The president didn’t entirely backtrack, but he said if the justices overturned his law it would be the first time in decades — rather than unprecedented — that the court would have struck down a legislative effort to regulate the economy.

He said Americans must “respect” whatever ruling the court makes, and again urged the justices to show “restraint” in reviewing the law, which passed a politically divided Congress in 2009 and 2010 with strong Democratic support but no Republican votes.

“We have not seen a court overturn a law that was passed by Congress on a economic issue like health care — as I think most people would clearly consider commerce — a law like that has not been overturned at least since Lochner. So we’re going back to the ‘30s, pre-New Deal,” he said.

After Monday’s initial comments, Republicans accused Mr. Obama of trying to intimidate the Supreme Court. Sen. Orrin G. Hatch suggested the president was living in a “fantasy world,” and Senate Minority Leader Mitch McConnell said he was showing a lack of respect for the court.

“This president’s attempt to intimidate the Supreme Court falls well beyond distasteful politics,” Mr. McConnell said. “It demonstrates a fundamental lack of respect for our system of checks and balances.”

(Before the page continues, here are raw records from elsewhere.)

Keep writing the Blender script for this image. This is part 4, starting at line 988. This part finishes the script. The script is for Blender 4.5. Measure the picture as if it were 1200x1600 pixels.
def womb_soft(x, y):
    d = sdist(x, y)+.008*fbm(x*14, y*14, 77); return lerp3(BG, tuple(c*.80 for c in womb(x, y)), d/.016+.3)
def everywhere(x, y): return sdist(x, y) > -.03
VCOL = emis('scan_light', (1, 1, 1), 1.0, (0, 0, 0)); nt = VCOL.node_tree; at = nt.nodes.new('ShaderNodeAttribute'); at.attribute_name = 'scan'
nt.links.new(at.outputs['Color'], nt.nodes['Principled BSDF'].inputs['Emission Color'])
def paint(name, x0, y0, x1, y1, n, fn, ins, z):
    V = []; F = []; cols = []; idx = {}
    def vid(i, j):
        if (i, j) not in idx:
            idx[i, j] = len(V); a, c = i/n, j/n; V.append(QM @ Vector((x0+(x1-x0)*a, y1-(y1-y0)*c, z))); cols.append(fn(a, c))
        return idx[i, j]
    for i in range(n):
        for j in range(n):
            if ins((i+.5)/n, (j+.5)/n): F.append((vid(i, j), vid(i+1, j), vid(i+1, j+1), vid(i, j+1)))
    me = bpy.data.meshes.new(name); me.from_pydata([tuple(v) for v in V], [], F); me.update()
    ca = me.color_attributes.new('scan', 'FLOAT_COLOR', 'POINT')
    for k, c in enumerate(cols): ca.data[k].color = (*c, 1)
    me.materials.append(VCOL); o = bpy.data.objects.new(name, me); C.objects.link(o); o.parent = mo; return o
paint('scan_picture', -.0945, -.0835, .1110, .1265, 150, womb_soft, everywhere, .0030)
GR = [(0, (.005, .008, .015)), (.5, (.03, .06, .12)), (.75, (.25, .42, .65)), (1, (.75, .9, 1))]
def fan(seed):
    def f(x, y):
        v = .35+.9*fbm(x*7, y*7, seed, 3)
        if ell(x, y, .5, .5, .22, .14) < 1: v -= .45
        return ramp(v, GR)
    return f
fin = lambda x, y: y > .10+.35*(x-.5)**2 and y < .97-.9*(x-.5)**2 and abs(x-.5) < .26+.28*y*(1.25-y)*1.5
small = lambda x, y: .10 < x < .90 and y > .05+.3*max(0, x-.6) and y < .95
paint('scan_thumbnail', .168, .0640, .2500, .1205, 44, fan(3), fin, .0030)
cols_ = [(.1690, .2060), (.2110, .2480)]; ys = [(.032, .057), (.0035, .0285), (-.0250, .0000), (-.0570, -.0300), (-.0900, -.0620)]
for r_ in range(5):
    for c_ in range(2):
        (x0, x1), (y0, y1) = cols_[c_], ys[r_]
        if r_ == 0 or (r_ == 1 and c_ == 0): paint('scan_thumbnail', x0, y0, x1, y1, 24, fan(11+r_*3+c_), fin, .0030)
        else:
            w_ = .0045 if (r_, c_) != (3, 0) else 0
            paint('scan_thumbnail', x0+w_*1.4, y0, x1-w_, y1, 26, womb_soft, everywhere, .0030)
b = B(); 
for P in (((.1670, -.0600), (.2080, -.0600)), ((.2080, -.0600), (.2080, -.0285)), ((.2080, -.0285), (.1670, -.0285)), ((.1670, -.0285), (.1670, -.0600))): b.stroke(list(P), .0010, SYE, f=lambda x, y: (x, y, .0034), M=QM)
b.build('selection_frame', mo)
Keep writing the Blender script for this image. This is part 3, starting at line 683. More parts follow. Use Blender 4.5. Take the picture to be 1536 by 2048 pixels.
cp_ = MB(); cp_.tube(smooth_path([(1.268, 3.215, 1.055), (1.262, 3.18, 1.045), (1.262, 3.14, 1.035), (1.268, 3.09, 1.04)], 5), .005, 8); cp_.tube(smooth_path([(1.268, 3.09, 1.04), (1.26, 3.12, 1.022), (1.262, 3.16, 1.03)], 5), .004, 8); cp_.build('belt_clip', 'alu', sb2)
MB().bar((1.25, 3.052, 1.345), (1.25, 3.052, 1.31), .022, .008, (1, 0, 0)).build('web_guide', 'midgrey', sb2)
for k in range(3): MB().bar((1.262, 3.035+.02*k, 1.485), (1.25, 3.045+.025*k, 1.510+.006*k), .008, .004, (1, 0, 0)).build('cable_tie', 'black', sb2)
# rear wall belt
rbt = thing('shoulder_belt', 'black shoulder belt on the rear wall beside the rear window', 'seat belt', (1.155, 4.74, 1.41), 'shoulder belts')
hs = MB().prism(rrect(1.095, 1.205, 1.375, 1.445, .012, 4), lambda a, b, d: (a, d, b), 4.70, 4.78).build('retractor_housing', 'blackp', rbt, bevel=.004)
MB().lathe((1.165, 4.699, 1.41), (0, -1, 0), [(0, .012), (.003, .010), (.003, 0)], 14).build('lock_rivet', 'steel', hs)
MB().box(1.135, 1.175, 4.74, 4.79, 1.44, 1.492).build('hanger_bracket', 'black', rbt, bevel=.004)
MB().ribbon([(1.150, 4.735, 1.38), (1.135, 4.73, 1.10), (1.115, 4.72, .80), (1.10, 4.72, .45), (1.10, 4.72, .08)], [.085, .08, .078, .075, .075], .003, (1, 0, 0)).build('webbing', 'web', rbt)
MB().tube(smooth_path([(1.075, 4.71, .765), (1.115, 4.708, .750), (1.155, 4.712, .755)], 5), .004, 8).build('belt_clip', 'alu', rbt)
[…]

The 5th U.S. Circuit Court of Appeals, meanwhile, was hearing a separate challenge to the law when Judge Jerry Edwin Smith asked Justice Department lawyer Dana Lydia Kaersvang if she agreed the court can strike an unconstitutional law, according to a report by CBS News.

Although Ms. Kaersvang answered “yes,” Mr. Smith told her it’s not clear whether the president believes that to be true and ordered the Justice Department to submit a three-page, single-spaced letter by noon Thursday addressing its position on the issue.

Constitutional scholars said they believed Mr. Obama meant something more nuanced than what he actually said Monday, since judges overturn laws all the time.

“I think he must have been just thinking on his feet when he said that,” said Russell Wheeler, a courts expert at the Brookings Institution. “What he may have been saying is it’s more unprecedented for the court to overturn economic regulation than it has been to overturn legislation involving civil liberties.”

In a 1937 case over a law regulating the quality of milk, the court conceded that a slew of new economic regulations under the New Deal were constitutional, setting up a precedent to which it has since largely adhered.

“I think he meant that ever since 1937, the Supreme Court has been deferential to economic laws passed by Congress and has struck down very few,” said Jeffrey Rosen, a law professor at George Washington University.

The president also implied it would be “activism” for judges to strike down the law, taking a swipe at conservatives, who have long complained that judges “legislate from the bench” by overturning laws passed by Congress.